Many also still find that the promise of “out-of-the-box” integrations does not hold up, and solutions still require a high degree of time-consuming and costly customization before they bring value. Growth in composable microservices could be the catalyst for change in this area, but vendors will need to ensure that end users can unlock value at every stage of their scaled deployment, not just when the full platform is deployed.
Then emerges the next challenge as to what extent organizations’ data are shared to allow for network-wide optimization and greater visibility, while still maintaining ownership over their data for competitive advantage.

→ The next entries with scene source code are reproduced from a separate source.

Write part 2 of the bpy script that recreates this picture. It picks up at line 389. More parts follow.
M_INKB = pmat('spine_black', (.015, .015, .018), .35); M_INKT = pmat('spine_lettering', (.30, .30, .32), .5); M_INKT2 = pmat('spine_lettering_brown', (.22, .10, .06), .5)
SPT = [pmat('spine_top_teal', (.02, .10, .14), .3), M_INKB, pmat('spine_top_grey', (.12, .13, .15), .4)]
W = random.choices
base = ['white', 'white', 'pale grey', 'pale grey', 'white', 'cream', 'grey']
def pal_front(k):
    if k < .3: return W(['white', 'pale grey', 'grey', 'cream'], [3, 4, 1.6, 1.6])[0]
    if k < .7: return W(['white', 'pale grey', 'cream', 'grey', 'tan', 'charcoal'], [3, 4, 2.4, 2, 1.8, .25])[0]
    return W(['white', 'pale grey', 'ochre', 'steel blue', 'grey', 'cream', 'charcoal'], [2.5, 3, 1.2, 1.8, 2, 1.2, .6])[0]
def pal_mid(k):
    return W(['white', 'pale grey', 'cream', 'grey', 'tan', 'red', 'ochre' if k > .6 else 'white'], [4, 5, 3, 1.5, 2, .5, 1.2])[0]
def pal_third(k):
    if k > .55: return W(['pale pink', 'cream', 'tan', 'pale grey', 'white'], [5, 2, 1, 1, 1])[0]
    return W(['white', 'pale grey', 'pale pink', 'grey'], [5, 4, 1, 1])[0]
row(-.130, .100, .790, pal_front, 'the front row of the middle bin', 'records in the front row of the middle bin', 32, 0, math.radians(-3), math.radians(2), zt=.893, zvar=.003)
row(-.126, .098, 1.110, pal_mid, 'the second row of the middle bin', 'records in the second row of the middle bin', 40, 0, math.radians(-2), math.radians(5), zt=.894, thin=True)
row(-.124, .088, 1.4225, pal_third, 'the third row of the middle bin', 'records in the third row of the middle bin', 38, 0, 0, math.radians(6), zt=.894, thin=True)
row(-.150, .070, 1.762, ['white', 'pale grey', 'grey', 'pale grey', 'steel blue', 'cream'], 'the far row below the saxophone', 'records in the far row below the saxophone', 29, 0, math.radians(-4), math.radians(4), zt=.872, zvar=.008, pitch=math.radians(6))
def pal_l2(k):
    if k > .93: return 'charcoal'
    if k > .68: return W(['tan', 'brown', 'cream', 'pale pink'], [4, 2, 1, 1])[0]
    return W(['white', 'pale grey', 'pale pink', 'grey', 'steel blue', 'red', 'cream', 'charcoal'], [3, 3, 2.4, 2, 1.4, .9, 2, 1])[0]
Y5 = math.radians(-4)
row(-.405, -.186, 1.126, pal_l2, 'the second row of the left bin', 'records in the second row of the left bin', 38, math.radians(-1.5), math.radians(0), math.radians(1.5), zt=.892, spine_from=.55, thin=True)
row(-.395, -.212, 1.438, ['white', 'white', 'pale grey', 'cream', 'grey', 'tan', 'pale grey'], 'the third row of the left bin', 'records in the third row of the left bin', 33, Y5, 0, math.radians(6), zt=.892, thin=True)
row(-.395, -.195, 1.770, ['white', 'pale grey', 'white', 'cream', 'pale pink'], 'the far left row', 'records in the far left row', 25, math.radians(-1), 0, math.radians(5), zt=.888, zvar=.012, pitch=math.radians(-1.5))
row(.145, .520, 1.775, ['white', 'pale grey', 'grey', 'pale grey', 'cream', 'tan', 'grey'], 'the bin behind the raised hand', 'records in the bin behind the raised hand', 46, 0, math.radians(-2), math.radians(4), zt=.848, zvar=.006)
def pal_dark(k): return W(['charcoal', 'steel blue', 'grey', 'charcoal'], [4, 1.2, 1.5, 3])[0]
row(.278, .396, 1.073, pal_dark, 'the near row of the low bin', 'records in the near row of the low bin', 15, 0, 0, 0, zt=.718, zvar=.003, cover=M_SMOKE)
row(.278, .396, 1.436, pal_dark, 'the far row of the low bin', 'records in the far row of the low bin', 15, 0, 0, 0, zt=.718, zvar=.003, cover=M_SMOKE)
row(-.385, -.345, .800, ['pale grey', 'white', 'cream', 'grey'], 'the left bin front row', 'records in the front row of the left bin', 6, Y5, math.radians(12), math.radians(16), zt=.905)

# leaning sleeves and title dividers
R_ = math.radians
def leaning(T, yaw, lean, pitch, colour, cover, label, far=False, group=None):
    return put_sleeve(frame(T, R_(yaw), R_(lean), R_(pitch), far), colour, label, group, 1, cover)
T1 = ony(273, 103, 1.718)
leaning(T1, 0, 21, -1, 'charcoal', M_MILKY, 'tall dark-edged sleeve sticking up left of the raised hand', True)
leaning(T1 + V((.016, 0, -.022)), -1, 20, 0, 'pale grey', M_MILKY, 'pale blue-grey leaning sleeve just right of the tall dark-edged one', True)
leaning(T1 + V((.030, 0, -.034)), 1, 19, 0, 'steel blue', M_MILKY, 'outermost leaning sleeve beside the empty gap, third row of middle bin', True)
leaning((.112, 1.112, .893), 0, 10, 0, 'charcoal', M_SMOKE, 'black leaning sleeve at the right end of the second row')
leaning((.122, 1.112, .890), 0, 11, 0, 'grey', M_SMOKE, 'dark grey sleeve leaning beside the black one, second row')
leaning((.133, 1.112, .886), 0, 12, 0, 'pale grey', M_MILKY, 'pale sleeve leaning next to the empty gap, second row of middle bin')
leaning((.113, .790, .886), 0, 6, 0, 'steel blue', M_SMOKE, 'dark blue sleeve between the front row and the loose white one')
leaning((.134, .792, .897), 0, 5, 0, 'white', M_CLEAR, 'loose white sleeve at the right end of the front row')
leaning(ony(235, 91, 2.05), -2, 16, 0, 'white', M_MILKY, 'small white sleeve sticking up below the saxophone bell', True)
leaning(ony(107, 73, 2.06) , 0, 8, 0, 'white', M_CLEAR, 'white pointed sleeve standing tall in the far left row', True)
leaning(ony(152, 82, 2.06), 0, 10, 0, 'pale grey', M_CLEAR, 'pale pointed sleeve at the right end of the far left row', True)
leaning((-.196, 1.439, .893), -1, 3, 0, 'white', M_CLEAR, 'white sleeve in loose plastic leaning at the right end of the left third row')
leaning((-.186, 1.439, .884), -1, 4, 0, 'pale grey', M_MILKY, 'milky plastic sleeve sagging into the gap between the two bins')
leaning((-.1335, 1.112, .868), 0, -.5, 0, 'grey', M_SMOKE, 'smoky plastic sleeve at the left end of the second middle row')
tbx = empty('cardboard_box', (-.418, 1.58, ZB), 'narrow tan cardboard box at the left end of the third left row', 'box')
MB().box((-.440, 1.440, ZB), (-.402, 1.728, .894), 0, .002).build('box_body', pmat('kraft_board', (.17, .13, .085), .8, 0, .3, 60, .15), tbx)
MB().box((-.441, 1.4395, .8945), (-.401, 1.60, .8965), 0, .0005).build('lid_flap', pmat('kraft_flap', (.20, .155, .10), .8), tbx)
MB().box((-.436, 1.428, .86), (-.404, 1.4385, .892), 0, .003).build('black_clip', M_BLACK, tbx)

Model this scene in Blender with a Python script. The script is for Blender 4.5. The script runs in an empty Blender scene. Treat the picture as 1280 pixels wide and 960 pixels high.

Snowflake has addressed this concern with a method of querying external stakeholders’ data, without any data transfer occurring. Kraft Heinz is using Snowflake’s Data Cloud for its Joint Value Planning process, collaborating with retail partners such as Albertsons for full joint visibility and data analytics that then provide better planning recommendations.
It is becoming increasingly difficult for organizations to unlock value through traditional setups when vendors continue to unlock new capabilities with cloud-native solutions. Its clear innovation is top of mind in the current wave of AI, but solutions that can be easily implemented, offer individual scalability, and ensure data control is maintained will become market leaders. Blue Yonder is assembling the right team through its Snowflake partnership and Doddle acquisition, and is well positioned in the retail sector where ABI Research expects to see considerable investment in digitalization over the coming years.